Sabina’s Polish heritage inspired the name “Domu” – the Polish word for “home” – reflecting the couple’s mission to offer the service and quality of an international luxury lodge, but in a setting where guests feel like they are staying in a friend’s home.
Communal dining in a “dinner and discourse” format is central to the Domu experience. Every evening, guests gather at a single long table for a four-course dinner hosted by Toby and Sabina.
Toby prepares each meal in an open kitchen, interacting with guests as he presents a seasonal menu built around premium New Zealand produce sourced from boutique suppliers.
“Our menu reflects the Tasman region and beyond,” Stuart said. “We want guests to taste the landscape they’ve been exploring.”
That could mean spearfished butterfish from D’Urville Island, wild South Island game such as Himalayan tahr, or organic beef and lamb from Golden Bay farms.
The menu is complemented by a compact, quality-focused wine list favouring organic labels, including vintages from Cloudy Bay Vineyards.
Social interaction between guests is encouraged, with conversation prompts gently offered if needed.
“We want guests to stop rushing and trade urgency for presence,” Bronicka-Stuart said. “That’s why we designed all our spaces to encourage connection and conversation, from the communal dinner table to the shared library.”
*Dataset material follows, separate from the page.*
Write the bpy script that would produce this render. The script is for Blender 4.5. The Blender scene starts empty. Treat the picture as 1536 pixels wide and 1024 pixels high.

“We removed TVs from the rooms because we want guests to engage with each other, the books, the view – not the news cycle,” Stuart said.
Domu’s extensive wellness facilities include a magnesium swimming pool, heated plunge pool, wood-fired sauna, massage room and yoga studio. Sabina hosts yoga and meditation sessions each morning, but participation is optional.
“Wellness is offered as an invitation, not an obligation,” Stuart said. “Aside from dinner every evening, there’s no schedule and no to-do list. Guests can join yoga, take a swim, read a book or magazine from our curated library, play a board game or simply sit in silence. It’s about giving people the space to exhale and feel looked after.”
Rates start from NZ$2,000 (AU$1,766) per night for two guests, inclusive of daily breakfast, aperitif with canapés, a multi-course chef-hosted evening meal, morning yoga and full use of wellness facilities. Lunch and wine selections are available at an additional cost.
With a NZ$500,000 fit-out investment – including the same high-end beds used in New Zealand’s leading luxury lodges, natural fibre furnishings, and premium bedding and toiletries – Domu is priced well below some of New Zealand’s ultra-luxury lodges, which can exceed NZ$3,500 per night.
With its unique blend of exclusivity, chef-hosted dining and personalised hosting, Domu is ideally positioned to reach its target of 30 per cent domestic and 70 per cent international visitor base, with Australia identified as a key market alongside the US, UK, Germany and Switzerland.
Domu arrives amid rising demand from Australian travellers for slow and wellness-focused experiences. The wellness travel market linked to Australian consumers is forecast to grow by around 10 per cent annually over the next decade,1 reflecting a broader shift toward restorative journeys that prioritise nature, health and human connection over fast-paced itineraries.